_Your task_
Among the entries that follow, the required portion opens with the line containing "b = MB(); fbox(b, SF, .45, LEN" and closes with the line containing "q = MB(); q.tube([SF.pt(u, e1". Give that portion again exactly, and nothing else.

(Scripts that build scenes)
## Begin

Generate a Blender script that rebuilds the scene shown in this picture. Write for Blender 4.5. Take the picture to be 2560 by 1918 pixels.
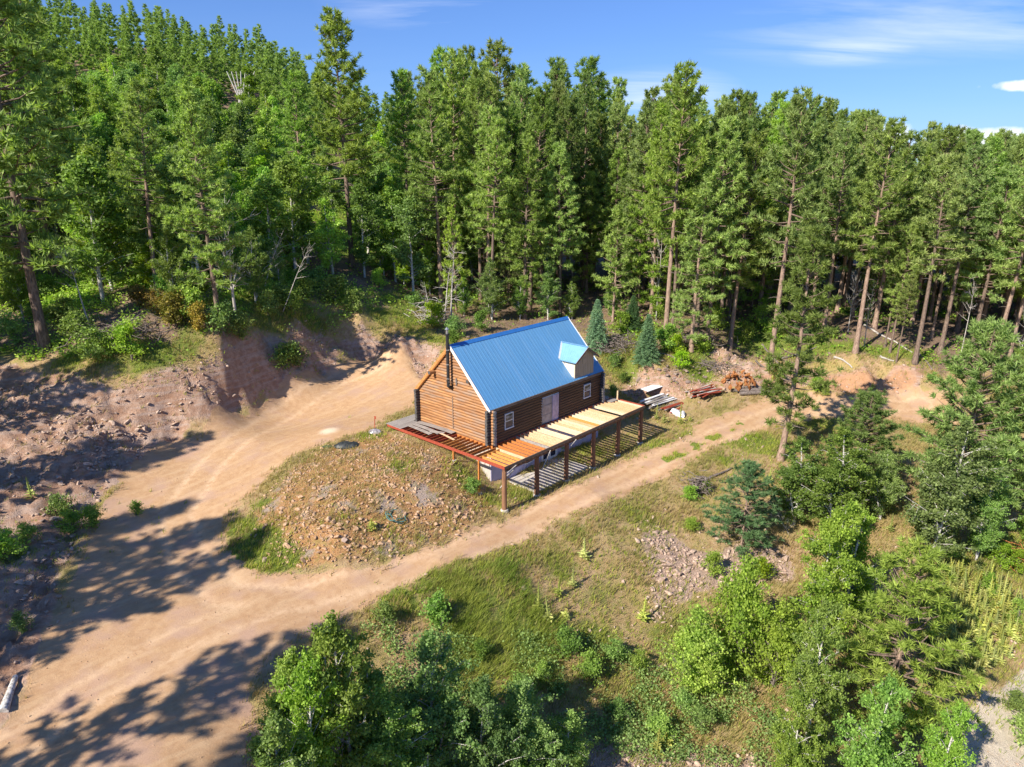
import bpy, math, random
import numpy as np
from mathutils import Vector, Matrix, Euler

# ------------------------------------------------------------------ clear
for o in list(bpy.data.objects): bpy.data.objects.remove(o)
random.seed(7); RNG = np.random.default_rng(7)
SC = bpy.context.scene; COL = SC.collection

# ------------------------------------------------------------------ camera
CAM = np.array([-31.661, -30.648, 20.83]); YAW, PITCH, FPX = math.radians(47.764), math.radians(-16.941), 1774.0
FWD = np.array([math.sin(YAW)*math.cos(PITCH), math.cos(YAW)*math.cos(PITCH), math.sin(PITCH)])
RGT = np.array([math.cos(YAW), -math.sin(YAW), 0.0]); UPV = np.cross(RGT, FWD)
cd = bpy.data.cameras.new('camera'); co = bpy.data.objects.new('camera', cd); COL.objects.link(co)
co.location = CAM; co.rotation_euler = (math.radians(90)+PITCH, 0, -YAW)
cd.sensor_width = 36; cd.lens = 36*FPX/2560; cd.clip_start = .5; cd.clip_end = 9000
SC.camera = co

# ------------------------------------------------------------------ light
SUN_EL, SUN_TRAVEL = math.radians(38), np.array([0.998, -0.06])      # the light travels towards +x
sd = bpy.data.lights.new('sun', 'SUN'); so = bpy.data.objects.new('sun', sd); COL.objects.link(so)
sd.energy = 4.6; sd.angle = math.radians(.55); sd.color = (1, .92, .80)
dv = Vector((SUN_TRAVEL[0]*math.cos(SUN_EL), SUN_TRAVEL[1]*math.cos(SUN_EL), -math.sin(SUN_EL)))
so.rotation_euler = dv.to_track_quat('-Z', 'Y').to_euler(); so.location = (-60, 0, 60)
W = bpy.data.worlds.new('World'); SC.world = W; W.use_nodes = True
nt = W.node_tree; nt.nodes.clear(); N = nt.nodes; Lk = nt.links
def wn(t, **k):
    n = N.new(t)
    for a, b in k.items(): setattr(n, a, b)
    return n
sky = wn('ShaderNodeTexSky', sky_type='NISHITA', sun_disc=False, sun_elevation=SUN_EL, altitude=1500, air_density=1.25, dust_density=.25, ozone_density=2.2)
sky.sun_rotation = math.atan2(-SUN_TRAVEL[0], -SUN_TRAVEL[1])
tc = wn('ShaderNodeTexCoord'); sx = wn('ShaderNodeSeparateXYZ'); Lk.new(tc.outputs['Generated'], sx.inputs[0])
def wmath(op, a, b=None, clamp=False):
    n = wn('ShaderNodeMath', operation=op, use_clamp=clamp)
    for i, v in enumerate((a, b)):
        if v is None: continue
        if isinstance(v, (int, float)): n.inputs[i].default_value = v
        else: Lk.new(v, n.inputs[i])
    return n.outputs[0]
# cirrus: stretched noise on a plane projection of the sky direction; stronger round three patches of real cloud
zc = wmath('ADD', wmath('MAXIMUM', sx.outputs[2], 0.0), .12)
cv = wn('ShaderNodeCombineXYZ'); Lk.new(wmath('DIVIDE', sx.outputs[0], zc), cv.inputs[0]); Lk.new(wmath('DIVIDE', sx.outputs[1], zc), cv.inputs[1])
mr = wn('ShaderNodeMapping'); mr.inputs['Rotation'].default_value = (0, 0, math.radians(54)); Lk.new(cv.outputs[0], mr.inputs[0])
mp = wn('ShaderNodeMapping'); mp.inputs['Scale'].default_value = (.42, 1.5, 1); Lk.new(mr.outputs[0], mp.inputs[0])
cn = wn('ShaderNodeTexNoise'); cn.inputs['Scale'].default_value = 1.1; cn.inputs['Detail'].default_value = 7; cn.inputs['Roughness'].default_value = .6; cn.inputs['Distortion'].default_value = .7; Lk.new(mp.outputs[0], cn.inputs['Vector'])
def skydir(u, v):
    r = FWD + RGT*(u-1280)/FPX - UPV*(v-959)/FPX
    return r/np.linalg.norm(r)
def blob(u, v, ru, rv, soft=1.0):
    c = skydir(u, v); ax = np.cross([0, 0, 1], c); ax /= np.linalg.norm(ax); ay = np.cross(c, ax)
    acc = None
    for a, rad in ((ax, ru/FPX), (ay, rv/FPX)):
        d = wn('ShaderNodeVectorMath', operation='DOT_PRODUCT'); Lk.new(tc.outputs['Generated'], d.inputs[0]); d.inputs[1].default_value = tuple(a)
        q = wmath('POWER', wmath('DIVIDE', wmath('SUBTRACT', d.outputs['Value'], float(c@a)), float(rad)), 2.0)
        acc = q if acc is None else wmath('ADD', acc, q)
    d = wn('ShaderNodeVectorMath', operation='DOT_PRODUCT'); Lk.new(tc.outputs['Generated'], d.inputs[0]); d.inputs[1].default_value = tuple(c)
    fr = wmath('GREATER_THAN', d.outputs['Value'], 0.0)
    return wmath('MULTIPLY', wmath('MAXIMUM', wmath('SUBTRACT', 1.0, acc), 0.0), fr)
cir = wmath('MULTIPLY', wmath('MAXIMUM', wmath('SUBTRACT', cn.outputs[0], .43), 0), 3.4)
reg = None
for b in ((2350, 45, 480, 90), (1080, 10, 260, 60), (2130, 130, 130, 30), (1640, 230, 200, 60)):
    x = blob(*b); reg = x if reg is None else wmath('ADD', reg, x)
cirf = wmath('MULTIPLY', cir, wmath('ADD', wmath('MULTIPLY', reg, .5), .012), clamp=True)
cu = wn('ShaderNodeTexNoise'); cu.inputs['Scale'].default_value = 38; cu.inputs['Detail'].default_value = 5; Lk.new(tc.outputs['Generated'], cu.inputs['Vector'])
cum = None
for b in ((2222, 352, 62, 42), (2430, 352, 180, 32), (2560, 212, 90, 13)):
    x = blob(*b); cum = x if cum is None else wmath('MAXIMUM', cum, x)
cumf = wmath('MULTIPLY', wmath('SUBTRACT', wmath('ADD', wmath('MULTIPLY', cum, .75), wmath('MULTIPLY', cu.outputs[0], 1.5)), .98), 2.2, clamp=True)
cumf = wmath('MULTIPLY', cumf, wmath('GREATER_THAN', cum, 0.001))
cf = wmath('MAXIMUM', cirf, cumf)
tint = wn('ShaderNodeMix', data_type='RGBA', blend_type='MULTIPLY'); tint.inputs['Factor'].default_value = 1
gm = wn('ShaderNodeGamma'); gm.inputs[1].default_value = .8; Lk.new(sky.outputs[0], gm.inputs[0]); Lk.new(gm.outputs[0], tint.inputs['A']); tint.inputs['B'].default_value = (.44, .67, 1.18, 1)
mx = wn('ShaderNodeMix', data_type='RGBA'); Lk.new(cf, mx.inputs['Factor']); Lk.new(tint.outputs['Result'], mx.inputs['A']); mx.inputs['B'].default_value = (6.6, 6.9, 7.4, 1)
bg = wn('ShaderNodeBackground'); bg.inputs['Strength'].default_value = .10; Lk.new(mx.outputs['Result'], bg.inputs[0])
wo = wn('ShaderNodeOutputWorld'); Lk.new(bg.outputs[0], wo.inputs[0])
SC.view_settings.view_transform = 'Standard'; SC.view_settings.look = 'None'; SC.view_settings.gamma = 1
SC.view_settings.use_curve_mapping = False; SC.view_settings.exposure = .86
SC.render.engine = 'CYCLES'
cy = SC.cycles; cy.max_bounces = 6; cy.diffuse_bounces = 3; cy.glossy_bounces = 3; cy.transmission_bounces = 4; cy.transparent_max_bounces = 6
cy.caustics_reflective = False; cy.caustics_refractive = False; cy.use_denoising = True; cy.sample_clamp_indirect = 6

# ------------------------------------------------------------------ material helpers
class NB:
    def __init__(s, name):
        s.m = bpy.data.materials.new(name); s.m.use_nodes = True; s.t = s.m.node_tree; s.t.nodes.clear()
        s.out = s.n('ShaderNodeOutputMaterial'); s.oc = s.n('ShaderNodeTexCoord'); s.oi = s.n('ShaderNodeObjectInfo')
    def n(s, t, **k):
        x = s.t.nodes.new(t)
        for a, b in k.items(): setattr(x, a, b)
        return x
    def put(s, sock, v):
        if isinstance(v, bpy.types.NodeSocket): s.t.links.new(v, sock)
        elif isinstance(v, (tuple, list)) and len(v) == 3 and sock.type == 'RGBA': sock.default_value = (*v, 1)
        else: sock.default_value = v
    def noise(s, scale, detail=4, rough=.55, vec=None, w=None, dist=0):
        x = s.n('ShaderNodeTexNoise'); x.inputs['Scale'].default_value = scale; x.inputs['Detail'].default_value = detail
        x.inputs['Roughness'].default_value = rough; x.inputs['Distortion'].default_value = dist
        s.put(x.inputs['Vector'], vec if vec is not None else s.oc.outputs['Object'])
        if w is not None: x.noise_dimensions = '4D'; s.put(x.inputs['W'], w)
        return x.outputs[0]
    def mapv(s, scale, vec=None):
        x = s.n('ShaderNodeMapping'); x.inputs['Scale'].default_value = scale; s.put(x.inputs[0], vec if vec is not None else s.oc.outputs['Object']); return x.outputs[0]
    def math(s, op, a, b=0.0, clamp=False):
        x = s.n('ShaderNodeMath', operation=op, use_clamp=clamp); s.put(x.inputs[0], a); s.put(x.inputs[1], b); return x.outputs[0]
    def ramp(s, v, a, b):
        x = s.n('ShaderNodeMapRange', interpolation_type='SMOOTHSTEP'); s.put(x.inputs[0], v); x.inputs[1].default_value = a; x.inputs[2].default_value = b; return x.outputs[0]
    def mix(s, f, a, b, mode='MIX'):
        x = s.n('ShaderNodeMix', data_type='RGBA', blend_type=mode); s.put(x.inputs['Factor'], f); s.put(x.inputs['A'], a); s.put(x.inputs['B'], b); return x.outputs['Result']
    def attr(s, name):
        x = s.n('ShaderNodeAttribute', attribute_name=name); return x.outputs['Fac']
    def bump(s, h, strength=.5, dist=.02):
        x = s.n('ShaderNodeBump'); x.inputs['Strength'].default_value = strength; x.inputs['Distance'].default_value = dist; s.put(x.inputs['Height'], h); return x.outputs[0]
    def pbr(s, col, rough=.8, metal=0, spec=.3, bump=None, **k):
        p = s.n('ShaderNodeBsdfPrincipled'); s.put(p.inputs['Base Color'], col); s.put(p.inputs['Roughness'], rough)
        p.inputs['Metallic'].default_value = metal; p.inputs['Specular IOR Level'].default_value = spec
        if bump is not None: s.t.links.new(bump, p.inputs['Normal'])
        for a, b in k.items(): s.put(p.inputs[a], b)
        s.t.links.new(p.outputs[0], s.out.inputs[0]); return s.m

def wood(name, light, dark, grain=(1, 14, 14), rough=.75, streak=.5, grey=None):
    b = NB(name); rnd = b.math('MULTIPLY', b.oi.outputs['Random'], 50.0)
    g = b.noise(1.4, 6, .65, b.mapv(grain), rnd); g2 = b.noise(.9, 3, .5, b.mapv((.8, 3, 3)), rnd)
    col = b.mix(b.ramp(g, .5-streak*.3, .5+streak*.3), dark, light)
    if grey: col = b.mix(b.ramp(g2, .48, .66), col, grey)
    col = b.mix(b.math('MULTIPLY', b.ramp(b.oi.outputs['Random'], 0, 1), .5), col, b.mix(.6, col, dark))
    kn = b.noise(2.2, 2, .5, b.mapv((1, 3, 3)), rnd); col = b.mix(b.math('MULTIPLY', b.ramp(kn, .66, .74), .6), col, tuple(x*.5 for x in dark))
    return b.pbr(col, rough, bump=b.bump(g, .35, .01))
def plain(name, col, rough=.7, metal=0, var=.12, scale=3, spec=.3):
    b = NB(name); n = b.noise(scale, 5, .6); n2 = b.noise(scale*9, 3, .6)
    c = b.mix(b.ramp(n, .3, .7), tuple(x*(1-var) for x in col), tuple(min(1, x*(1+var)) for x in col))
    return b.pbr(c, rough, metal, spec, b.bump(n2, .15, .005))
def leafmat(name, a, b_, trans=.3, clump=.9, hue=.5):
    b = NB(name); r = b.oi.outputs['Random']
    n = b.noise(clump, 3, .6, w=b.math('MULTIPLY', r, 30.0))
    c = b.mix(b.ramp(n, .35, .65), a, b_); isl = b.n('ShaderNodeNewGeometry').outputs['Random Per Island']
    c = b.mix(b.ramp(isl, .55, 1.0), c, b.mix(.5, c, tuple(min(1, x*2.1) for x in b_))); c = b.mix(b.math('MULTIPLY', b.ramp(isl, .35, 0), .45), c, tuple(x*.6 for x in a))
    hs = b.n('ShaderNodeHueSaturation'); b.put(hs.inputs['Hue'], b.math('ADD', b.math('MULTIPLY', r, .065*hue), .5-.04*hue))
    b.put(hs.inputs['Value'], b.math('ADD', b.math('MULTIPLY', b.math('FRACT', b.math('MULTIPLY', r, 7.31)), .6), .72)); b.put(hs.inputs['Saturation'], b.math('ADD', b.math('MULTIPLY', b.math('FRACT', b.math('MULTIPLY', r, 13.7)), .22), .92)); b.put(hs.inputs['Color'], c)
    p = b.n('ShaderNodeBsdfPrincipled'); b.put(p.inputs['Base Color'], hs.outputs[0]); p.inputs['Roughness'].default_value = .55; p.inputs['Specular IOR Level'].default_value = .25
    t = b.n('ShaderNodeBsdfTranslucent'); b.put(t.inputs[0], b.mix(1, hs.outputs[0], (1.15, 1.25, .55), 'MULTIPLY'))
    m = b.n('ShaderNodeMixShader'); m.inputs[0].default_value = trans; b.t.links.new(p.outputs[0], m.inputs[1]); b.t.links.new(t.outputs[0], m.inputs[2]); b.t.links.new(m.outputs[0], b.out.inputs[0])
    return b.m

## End
## Begin

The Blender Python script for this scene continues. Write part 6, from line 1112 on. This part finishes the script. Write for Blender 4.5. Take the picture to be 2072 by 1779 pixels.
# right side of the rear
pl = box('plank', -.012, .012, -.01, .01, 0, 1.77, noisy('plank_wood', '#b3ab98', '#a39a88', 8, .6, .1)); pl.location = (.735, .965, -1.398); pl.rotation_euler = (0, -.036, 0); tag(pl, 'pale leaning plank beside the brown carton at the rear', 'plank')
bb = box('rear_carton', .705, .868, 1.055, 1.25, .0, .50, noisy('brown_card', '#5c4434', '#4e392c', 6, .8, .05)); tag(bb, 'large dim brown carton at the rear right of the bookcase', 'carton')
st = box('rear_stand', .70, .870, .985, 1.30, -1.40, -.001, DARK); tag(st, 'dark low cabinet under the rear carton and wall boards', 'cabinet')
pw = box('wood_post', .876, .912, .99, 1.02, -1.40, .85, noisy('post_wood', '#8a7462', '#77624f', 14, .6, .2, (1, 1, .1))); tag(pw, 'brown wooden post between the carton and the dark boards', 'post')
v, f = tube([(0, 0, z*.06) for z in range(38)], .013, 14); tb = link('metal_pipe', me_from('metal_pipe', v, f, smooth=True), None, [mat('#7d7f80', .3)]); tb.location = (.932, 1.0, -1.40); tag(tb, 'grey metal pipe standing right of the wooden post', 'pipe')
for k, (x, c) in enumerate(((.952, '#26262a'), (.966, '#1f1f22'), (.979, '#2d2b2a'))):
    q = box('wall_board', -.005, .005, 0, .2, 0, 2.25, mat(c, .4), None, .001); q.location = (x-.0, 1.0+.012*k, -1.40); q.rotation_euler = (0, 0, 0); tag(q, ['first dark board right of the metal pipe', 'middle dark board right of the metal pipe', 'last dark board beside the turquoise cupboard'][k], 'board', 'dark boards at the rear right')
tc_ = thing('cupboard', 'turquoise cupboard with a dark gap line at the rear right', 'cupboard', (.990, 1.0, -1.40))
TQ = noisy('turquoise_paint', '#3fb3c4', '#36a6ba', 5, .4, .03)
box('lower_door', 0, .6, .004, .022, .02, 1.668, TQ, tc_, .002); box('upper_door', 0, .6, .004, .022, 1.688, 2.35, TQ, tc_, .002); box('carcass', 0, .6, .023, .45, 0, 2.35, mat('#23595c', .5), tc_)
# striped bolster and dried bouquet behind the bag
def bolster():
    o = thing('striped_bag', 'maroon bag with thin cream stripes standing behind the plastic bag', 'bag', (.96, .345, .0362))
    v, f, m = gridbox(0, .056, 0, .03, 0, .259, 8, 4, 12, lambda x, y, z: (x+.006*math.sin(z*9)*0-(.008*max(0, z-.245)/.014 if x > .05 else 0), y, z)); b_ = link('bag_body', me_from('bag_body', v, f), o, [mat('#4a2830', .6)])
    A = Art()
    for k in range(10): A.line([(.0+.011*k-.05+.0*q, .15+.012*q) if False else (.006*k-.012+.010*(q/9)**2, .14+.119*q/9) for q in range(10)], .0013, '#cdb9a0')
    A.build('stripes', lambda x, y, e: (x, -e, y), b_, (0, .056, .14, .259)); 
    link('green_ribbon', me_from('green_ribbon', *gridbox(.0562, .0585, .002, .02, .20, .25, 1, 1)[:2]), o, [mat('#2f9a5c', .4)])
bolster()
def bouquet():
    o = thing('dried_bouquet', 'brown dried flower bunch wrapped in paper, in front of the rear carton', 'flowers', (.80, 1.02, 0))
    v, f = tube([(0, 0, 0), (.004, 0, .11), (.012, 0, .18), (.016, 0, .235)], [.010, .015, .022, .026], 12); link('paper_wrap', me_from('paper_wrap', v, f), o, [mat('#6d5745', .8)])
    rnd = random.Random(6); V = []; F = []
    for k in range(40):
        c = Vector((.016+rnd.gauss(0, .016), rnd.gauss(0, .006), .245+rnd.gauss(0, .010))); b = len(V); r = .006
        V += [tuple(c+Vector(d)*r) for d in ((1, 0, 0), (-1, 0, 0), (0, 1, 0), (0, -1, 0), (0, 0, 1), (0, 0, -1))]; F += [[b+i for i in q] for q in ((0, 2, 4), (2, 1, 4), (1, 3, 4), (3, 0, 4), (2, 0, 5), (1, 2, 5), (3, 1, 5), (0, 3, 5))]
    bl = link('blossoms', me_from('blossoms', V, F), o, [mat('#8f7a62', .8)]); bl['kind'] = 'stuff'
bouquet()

## End
## Begin

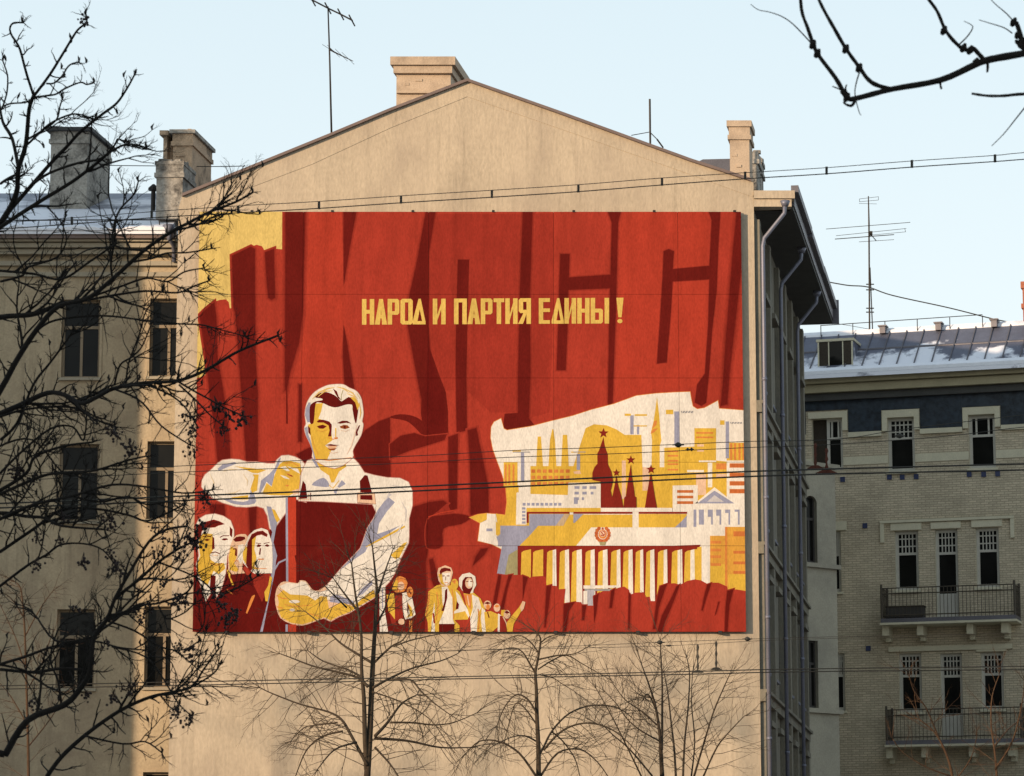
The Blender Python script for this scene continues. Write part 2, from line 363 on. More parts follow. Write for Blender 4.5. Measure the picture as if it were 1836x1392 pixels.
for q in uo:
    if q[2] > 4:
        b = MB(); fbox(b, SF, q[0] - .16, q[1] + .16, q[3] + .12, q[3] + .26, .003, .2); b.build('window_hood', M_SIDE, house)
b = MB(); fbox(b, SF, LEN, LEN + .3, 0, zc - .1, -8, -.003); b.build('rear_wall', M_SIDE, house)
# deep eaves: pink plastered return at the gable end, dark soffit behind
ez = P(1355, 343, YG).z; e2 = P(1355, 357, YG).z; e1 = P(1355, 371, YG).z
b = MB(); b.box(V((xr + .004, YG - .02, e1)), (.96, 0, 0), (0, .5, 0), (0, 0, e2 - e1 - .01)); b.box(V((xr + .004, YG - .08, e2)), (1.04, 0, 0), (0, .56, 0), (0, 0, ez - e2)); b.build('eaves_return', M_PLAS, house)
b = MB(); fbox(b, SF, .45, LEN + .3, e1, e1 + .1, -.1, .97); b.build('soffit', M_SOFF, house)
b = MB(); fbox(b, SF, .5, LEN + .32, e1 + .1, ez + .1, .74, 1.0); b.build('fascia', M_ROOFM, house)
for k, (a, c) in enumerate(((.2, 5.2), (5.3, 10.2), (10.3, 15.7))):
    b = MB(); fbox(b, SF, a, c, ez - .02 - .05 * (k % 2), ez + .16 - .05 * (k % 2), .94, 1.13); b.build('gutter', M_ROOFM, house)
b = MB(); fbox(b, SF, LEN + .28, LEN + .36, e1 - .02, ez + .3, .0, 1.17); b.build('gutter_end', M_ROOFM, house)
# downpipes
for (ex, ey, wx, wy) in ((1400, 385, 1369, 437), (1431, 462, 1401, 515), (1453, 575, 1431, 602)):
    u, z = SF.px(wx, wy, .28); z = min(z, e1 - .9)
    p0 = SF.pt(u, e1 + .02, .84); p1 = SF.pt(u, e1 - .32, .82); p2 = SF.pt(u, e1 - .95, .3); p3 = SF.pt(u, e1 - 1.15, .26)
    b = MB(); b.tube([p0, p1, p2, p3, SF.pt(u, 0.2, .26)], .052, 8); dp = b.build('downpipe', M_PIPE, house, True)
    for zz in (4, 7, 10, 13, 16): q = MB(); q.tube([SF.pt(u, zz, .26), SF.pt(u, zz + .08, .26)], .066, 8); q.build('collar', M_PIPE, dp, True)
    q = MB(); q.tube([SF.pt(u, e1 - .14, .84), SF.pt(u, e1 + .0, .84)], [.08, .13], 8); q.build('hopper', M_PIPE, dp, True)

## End

_Response for this exercise_
b = MB(); fbox(b, SF, .45, LEN + .3, e1, e1 + .1, -.1, .97); b.build('soffit', M_SOFF, house)
b = MB(); fbox(b, SF, .5, LEN + .32, e1 + .1, ez + .1, .74, 1.0); b.build('fascia', M_ROOFM, house)
for k, (a, c) in enumerate(((.2, 5.2), (5.3, 10.2), (10.3, 15.7))):
    b = MB(); fbox(b, SF, a, c, ez - .02 - .05 * (k % 2), ez + .16 - .05 * (k % 2), .94, 1.13); b.build('gutter', M_ROOFM, house)
b = MB(); fbox(b, SF, LEN + .28, LEN + .36, e1 - .02, ez + .3, .0, 1.17); b.build('gutter_end', M_ROOFM, house)
# downpipes
for (ex, ey, wx, wy) in ((1400, 385, 1369, 437), (1431, 462, 1401, 515), (1453, 575, 1431, 602)):
    u, z = SF.px(wx, wy, .28); z = min(z, e1 - .9)
    p0 = SF.pt(u, e1 + .02, .84); p1 = SF.pt(u, e1 - .32, .82); p2 = SF.pt(u, e1 - .95, .3); p3 = SF.pt(u, e1 - 1.15, .26)
    b = MB(); b.tube([p0, p1, p2, p3, SF.pt(u, 0.2, .26)], .052, 8); dp = b.build('downpipe', M_PIPE, house, True)
    for zz in (4, 7, 10, 13, 16): q = MB(); q.tube([SF.pt(u, zz, .26), SF.pt(u, zz + .08, .26)], .066, 8); q.build('collar', M_PIPE, dp, True)
    q = MB(); q.tube([SF.pt(u, e1 - .14, .84), SF.pt(u, e1 + .0, .84)], [.08, .13], 8); q.build('hopper', M_PIPE, dp, True)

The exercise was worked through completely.